The lines below are to be quoted exactly, from the first through the one that contains "from mathutils import Vector, Matrix".

— begin —

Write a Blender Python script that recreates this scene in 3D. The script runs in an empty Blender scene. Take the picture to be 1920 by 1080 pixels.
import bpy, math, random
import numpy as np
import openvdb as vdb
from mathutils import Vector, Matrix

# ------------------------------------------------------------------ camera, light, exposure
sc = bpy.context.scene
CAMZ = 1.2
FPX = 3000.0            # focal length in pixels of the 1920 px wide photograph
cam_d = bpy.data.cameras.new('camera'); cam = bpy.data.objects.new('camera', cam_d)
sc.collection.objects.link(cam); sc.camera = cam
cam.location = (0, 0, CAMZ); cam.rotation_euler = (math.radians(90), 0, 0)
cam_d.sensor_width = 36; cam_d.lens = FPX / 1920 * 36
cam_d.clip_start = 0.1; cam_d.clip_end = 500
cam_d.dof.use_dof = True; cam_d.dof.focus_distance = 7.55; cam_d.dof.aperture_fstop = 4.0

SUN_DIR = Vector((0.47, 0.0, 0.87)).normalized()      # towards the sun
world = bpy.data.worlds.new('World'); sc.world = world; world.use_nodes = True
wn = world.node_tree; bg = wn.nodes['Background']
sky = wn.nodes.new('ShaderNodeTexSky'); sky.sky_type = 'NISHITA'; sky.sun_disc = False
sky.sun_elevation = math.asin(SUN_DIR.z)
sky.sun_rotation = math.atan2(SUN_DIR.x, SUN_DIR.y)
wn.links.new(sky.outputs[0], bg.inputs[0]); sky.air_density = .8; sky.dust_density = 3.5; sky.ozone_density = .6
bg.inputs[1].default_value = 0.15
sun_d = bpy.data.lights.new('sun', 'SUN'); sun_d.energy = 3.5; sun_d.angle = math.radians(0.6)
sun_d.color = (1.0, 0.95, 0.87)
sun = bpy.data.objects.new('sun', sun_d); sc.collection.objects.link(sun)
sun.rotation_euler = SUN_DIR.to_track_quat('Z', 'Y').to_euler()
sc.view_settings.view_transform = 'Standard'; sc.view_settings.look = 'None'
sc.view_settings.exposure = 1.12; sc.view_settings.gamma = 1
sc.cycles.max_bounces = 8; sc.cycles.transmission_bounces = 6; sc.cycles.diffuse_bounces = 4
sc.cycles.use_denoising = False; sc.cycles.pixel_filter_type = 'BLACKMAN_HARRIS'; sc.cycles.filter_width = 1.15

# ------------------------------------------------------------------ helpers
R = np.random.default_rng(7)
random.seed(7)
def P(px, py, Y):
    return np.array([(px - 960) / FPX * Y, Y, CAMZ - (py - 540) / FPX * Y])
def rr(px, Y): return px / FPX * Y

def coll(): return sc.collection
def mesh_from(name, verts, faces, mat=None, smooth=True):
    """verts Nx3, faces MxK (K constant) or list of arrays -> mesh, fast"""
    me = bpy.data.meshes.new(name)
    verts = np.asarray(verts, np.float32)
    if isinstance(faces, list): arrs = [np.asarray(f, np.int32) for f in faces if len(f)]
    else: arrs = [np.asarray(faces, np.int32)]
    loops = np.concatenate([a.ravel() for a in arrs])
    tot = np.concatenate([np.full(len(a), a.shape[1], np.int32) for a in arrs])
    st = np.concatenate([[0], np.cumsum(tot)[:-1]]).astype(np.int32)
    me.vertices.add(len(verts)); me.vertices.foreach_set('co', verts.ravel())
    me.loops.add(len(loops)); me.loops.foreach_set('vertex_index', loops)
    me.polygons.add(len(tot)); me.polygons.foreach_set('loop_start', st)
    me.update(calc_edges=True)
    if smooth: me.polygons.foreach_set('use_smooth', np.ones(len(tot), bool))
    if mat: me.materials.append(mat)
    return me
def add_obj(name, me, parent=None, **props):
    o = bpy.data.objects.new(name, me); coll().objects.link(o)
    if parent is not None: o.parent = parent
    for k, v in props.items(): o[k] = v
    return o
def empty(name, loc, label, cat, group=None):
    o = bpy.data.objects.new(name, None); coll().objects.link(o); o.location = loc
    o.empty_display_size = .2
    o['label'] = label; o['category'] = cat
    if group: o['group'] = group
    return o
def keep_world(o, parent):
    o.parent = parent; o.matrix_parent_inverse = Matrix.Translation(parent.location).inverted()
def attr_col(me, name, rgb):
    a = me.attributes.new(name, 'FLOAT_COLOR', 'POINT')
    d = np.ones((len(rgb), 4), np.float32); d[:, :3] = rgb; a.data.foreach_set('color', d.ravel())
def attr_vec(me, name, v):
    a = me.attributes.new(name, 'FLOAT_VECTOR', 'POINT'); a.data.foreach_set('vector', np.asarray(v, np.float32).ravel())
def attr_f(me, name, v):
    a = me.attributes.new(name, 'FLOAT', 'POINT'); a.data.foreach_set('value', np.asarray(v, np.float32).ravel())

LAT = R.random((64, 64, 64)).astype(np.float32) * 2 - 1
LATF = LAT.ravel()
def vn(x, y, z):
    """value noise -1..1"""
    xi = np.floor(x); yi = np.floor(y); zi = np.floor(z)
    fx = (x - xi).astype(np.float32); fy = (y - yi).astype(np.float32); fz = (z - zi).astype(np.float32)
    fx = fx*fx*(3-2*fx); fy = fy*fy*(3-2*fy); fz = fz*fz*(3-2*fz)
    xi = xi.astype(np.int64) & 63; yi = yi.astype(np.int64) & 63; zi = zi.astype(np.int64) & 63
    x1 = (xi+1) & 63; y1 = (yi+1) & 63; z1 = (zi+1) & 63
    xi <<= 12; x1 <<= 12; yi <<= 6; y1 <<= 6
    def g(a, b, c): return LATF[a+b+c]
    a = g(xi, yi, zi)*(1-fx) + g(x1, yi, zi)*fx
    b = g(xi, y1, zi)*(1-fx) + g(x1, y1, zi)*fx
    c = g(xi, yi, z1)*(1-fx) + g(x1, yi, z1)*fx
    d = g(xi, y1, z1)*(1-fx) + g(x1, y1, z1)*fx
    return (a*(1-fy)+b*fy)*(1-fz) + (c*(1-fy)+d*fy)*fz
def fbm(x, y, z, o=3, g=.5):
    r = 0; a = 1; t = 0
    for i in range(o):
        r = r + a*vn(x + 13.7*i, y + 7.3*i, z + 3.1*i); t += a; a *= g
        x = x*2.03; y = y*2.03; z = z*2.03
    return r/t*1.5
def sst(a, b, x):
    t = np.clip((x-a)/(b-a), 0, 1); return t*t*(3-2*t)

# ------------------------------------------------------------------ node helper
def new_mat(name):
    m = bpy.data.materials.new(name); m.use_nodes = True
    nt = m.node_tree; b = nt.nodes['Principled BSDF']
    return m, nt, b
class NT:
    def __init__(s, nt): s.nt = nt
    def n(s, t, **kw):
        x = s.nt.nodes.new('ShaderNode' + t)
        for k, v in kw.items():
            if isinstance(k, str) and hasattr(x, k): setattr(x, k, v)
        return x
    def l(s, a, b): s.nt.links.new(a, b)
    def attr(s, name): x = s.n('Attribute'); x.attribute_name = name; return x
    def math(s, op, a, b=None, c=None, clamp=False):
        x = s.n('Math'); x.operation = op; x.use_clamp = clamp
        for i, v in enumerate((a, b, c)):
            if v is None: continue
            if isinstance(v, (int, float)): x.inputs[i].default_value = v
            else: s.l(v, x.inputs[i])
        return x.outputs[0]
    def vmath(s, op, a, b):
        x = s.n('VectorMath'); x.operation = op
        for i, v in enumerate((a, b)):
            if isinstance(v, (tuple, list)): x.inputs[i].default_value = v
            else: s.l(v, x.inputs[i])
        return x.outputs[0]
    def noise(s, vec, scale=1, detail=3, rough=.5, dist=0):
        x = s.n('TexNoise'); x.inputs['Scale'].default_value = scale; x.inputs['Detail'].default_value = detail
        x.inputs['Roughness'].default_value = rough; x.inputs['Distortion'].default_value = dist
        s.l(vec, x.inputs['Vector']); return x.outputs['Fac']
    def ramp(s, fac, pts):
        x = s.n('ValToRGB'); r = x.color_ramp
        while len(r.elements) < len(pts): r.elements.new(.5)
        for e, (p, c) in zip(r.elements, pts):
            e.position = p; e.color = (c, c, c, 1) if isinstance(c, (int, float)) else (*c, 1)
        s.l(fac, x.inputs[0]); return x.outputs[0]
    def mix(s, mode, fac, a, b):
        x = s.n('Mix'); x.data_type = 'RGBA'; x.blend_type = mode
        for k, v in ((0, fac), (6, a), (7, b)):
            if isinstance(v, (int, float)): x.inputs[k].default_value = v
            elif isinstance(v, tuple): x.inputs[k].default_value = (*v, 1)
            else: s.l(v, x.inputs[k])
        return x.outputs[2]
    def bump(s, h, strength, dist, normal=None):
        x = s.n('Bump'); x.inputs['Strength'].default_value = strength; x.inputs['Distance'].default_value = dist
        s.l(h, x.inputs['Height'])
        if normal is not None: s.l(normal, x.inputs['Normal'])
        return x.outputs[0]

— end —

ANSWER FOR THIS EXERCISE:
Write a Blender Python script that recreates this scene in 3D. The script runs in an empty Blender scene. Take the picture to be 1920 by 1080 pixels.
import bpy, math, random
import numpy as np
import openvdb as vdb
from mathutils import Vector, Matrix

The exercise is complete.